A sewing machine, implemented in accordance with the present invention, may require some modifications in order to render it suitable for the task. Components of the machine, such as the thread and the engine, may require replacing by high power components. Beneficially, the thread used in the sewing is made of high tensile strength materials such as Kevlar®.

BENEFITS OF THE INVENTION

There are several advantages associated with the invention as implemented. The attachment of the stencil to the substrate is relatively quick, and there are no specific materials required. Notably, no hazardous materials are used for the attachment.

Claims

1. A method of attaching an SMT stencil to a substrate, comprising:

providing uniformly spaced apart through-holes in the periphery of the SMT stencil;

attaching said substrate to a frame;

positioning said stencil on said substrate;

sewing said stencil to said substrate using a sewing machine joining them together forming a unified structure; and

cutting said unified structure.

2. The method as in claim 1, further comprising stabilizing said stencil and said unifying of the substrate and stencil by adhesion.

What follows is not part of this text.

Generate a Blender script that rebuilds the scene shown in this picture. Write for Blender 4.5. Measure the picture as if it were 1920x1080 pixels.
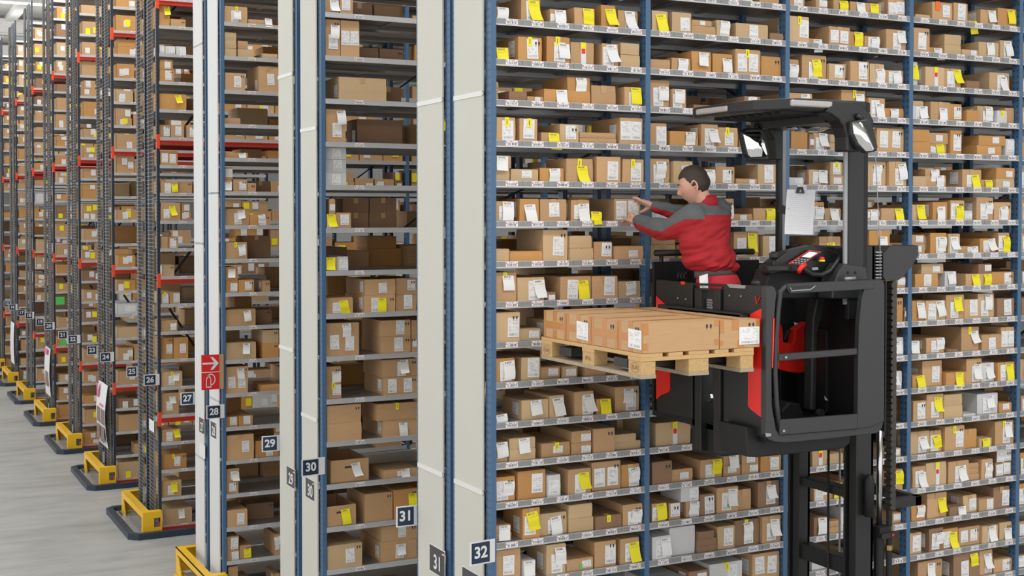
import bpy, bmesh, math, random
from mathutils import Vector, Matrix, noise
D = bpy.data; SC = bpy.context.scene; COL = SC.collection
for o in list(D.objects): D.objects.remove(o, do_unlink=True)
R = math.radians
rnd = random.Random(7)

# ---------------------------------------------------------------- camera
F = 2390.0; CX, CY = 960.0, 456.0
YAW = math.radians(27.2); PITCH = math.atan(52/2390.0); H = 4.45
cd = D.cameras.new('camera'); cam = D.objects.new('camera', cd); COL.objects.link(cam)
cd.sensor_width = 36; cd.lens = F/1920*36; cd.shift_y = (CY-540)/1920
cd.clip_end = 300
cam.location = (0, 0, H); cam.rotation_euler = (math.pi/2-PITCH, 0, -YAW)
SC.camera = cam
CM = cam.rotation_euler.to_matrix()

# ---------------------------------------------------------------- world, lights, exposure
w = D.worlds.new('world'); SC.world = w; w.use_nodes = True
bg = w.node_tree.nodes['Background']; bg.inputs[0].default_value = (1.0, 0.985, 0.965, 1); bg.inputs[1].default_value = 1.42
def area(name, loc, rot, sx, sy, e, col=(1, .99, .97)):
    l = D.lights.new(name, 'AREA'); l.shape = 'RECTANGLE'; l.size = sx; l.size_y = sy; l.energy = e; l.color = col
    o = D.objects.new(name, l); COL.objects.link(o); o.location = loc; o.rotation_euler = rot
    return o
area('hall_light', (5, 2.0, 10.2), (R(-22), 0, 0), 10, 3.0, 750)
for k in range(1, 10):
    area('aisle_light', (6.5, 7.54+3.52*k-1.25, 9.9), (R(0), 0, 0), 7, .5, 200)
    area('aisle_ceiling_fill', (4.5, 7.54+3.52*k-1.25, 10.0), (R(180), 0, 0), 9, .5, 70)  # added upward fill that brightens the ceiling, not a visible fitting
for k in range(10, 26, 2): area('far_ceiling_fill', (4, 7.54+3.52*k, 9.6), (R(180), 0, 0), 12, .5, 110)  # more added fill, unseen, to lighten the distant ceiling deck
area('main_aisle_light', (-3.0, 24, 10.3), (0, R(-32), 0), 4, 44, 1300)
SC.view_settings.view_transform = 'Standard'; SC.view_settings.look = 'None'
SC.view_settings.exposure = 0.0; SC.view_settings.gamma = 1
SC.view_settings.use_curve_mapping = False

# ---------------------------------------------------------------- measuring helpers
def ray(px, py): return CM @ Vector(((px-CX)/F, (CY-py)/F, -1.0))
def PY(px, py, Y): d = ray(px, py); t = Y/d.y; return Vector((d.x*t, Y, H+d.z*t))
def PX(px, py, X): d = ray(px, py); t = X/d.x; return Vector((X, d.y*t, H+d.z*t))
SN, CS = math.sin(YAW), math.cos(YAW)
def PD(px, py, dist):
    d = ray(px, py); t = dist/(d.x*SN+d.y*CS); return Vector((d.x*t, d.y*t, H+d.z*t))

# ---------------------------------------------------------------- materials
def newmat(name):
    m = D.materials.new(name); m.use_nodes = True
    return m, m.node_tree.nodes, m.node_tree.links, m.node_tree.nodes['Principled BSDF']
def mat(name, col, rough=.6, metal=0, var=.08, scale=12, bump=0, stretch=None, rand=0):
    m, N, L, B = newmat(name)
    B.inputs['Roughness'].default_value = rough; B.inputs['Metallic'].default_value = metal
    tc = N.new('ShaderNodeTexCoord'); nz = N.new('ShaderNodeTexNoise'); nz.inputs['Scale'].default_value = scale
    nz.inputs['Detail'].default_value = 3
    if stretch:
        mp = N.new('ShaderNodeMapping'); mp.inputs['Scale'].default_value = stretch
        L.new(tc.outputs['Object'], mp.inputs[0]); L.new(mp.outputs[0], nz.inputs['Vector'])
    else: L.new(tc.outputs['Object'], nz.inputs['Vector'])
    mx = N.new('ShaderNodeMix'); mx.data_type = 'RGBA'
    mx.inputs[6].default_value = tuple(c*(1-var) for c in col)+(1,)
    mx.inputs[7].default_value = tuple(min(1, c*(1+var)) for c in col)+(1,)
    L.new(nz.outputs[0], mx.inputs[0]); out = mx.outputs[2]
    if rand:
        oi = N.new('ShaderNodeObjectInfo'); hs = N.new('ShaderNodeHueSaturation')
        mr = N.new('ShaderNodeMapRange'); mr.inputs[3].default_value = 1-rand; mr.inputs[4].default_value = 1+rand
        L.new(oi.outputs['Random'], mr.inputs[0]); L.new(mr.outputs[0], hs.inputs['Value']); L.new(out, hs.inputs['Color']); out = hs.outputs[0]
    L.new(out, B.inputs['Base Color'])
    if bump:
        bp = N.new('ShaderNodeBump'); bp.inputs['Strength'].default_value = bump; bp.inputs['Distance'].default_value = .01
        L.new(nz.outputs[0], bp.inputs['Height']); L.new(bp.outputs[0], B.inputs['Normal'])
    return m
def slots(name, col, hole, pitch=.05, axis=2, spec=.4, duty=.35, rowdir=1, rows=1):
    """painted post with punched slots (a fine relief far too small to model)"""
    m, N, L, B = newmat(name); B.inputs['Roughness'].default_value = spec
    tc = N.new('ShaderNodeTexCoord'); sp = N.new('ShaderNodeSeparateXYZ'); L.new(tc.outputs['Object'], sp.inputs[0])
    def mth(op, a, b=None):
        n = N.new('ShaderNodeMath'); n.operation = op
        for i, v in enumerate((a, b)):
            if v is None: continue
            if isinstance(v, (int, float)): n.inputs[i].default_value = v
            else: L.new(v, n.inputs[i])
        return n.outputs[0]
    fz = mth('FRACT', mth('MULTIPLY', sp.outputs[2], 1/pitch)); a = mth('LESS_THAN', fz, duty)
    u = mth('FRACT', mth('MULTIPLY', sp.outputs[rowdir], 1/.04)); b = mth('MULTIPLY', mth('GREATER_THAN', u, .35), mth('LESS_THAN', u, .65))
    mx = N.new('ShaderNodeMix'); mx.data_type = 'RGBA'; mx.inputs[6].default_value = col+(1,); mx.inputs[7].default_value = hole+(1,)
    L.new(mth('MULTIPLY', a, b), mx.inputs[0]); L.new(mx.outputs[2], B.inputs['Base Color'])
    return m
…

3. The method as in claim 1, wherein said cutting is performed using a means selected from the group consisting of mechanical and electrical cutting appliances and shearing appliances, lasers, slitters, knifes, blades and etchers.

4. An assembly for attaching SMT stencils to a substrate, comprising:

a stencil having a plurality of evenly distributed holes along its periphery;

a frame for receiving said stencil;

a mesh substrate, attached to said frame; and

a sewing machine for threading through said holes of said stencil, forming a unified structure of said stencil with said mesh.

5. The assembly as in claim 4, wherein said mesh substrate is stretched over of said frame, clinging to a surface thereof.

6. The assembly as in claim 4, wherein said frame is perforated to accommodate said stencil.

7. The assembly as in claim 4, wherein said sewing machine is a high-speed lockstitch sewing machine.

8. The assembly as in claim 4, wherein a thread of said sewing machine is selected from the group consisting of: high tensile strength materials and aramid fiber.